Total Yards Per Game: 457.3 (1st)
Passing Yards Per Game: 340.2 (1st)
Rushing Yards Per Game: 117.1 (15th)
Points Per Game: 37.9 (1st)
The 2013 Denver Broncos came up short in their pursuit of a Lombardi Trophy, as the Seattle Seahawks blasted them 43-8 in Super Bowl XLVIII.
But that doesn't take anything away from an offense that rewrote the NFL record books.
The Broncos scored a staggering 606 points during the regular season, the most in league history. They averaged 10.1 points per game more than the Chicago Bears, who ranked second that year. Denver's 457.3 yards per game wasn't a record, but it was 40.1 more yards per game than the next-closest team.

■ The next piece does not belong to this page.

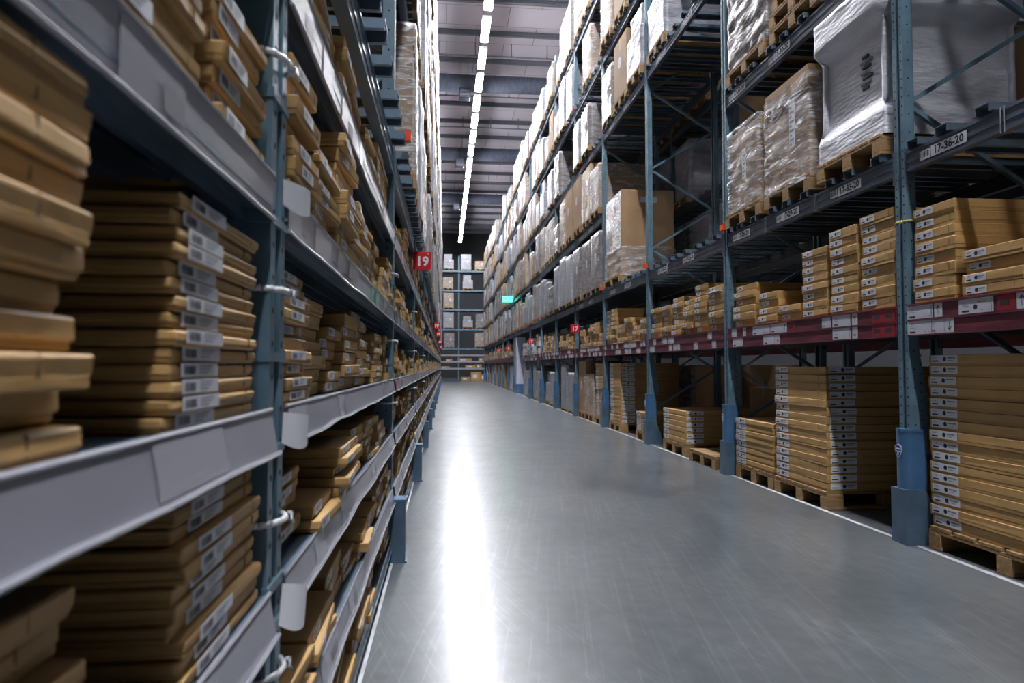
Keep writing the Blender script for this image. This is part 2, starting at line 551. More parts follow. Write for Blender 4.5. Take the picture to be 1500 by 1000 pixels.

The engine for this offensive juggernaut? Quarterback
Peyton Manning.
With a pair of 1,200-yard wide receivers at his disposal in
Eric Decker and
Demaryius Thomas and two more pass-catchers in
Wes Welker and Julius Thomas who each tallied 10-plus touchdowns, Manning laid waste to the single-season records at his position.
Drew Brees' record of 5,476 passing yards? Manning bested it by a single yard.
Tom Brady's record of 50 touchdown passes? Buh-bye—Manning threw 55.
Oh, and Manning won MVP honors, because of course he did.
This Denver offense might not have had the balance of the 1999 Rams, but it did have a 1,000-yard rusher in Knowshon Moreno.
In an age when the rules lean heavily in the favor of offenses, the 2013 Broncos fielded a unit that was head and shoulders above any other in the league.
As such, it gets the nod here as the best offense in NFL history.